Decodable texts are mentioned specifically in the Literacy strand:
F-10 Australian Curriculum: English
“Read decodable and predictable texts using phrasing, fluency, contextual, semantic, grammatical and phonic knowledge and emerging text processing strategies, for example prediction, monitoring meaning and re-reading (ACELY1649) (ACELY1659)”
Since these are decodable books, the usual levelling systems that Australian classrooms use do not apply. Levelling systems such as Reading Recovery Levels, Fountas and Pinnell and PM Levels are determined from predictable texts using criteria that do not match up well with decodable books. These are based on things like the amount of repetitive text and the level of picture support needed, but are of less importance in books with decodable text.
The levelling in decodable texts is more to do with the sequence of phonics learning. The phonics code is simple in the beginning, as are the texts, and as the code becomes gradually more complex, so do the texts themselves.
Synthetic phonics is an evidence-based approach to teaching children to read that is widely documented. The evidence comes from various sources including Australia (National Inquiry into the Teaching of Literacy, Rowe 2005), the UK (The Rose Review, Rose 2006), USA (National Reading Panel, 2000). One of the recommendations from the Australian Report was:
“The Committee recommends that teachers provide a systematic, direct and explicit phonics instruction so that children master the essential alphabetic code-breaking skills required for foundational reading proficiency.”

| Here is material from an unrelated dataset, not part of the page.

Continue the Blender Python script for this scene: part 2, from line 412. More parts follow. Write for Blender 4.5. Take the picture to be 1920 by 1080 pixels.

The Sunshine Decodable Series has two comprehensive Teachers’ Books (One for Sets 1-3 and one for Sets 4-7) that includes assessment. This assessment component will help teachers to effectively determine each child’s base phonic knowledge to place them at the right instructional point within the program and then to track their developing understandings from that point.
To be a successful reader, you need to not only decode the words in front of you, but also to make meaning from what you are reading. Phonics, comprehension, vocabulary and fluency are all key areas of competency that successful readers need to draw on to decode and make meaning when they are reading.
All of these key areas can and should be addressed when teachers are working with children either on a decodable or predictable text. At the back of all the Sunshine decodable books there is a lesson overview that includes comprehension and the full range of reading skills, all of which are explored in greater detail in the Teachers’ Books.
Most decodable programs follow a similar structure in terms of the order that the phonemes and graphemes are introduced. While this may not be an exact match, it will be close enough for the different programs to work effectively together. All programs introduce the single consonants and vowels first with their most common sound along with the short sound for the vowels. From there, programs usually introduce consonant digraphs, vowel digraphs and trigraphs and consonant clusters. Later, different spellings of the same phoneme and different pronunciations of the same grapheme are introduced.
The Sunshine Phonics Decodable Series follows closely with the UK’s Letters and Sounds Program [https://www.gov.uk/government/publications/letters-and-sounds] and also works alongside other Australian decodable series.
If your school decides to use decodable books as their main classroom instructional texts for Foundation and Year 1, where do all your other predictable texts fit into this? Do they still have a place even though they are constructed differently and don’t directly support the synthetic phonics program you are running? Of course they do.
We need to feed our children a rich and varied diet in food and this also applies to literacy! While decodable books may be the key instructional resource that you use for your guided reading, there is no reason why other books cannot be used in other parts of your literacy program alongside decodable books. Reading to and with students can include all texts. Teachers will still support children in experiencing and enjoying literature in all its forms and will use opportunities to talk about story and structure. Teachers will still teach a range of reading strategies because they can be utilised by children while reading any text.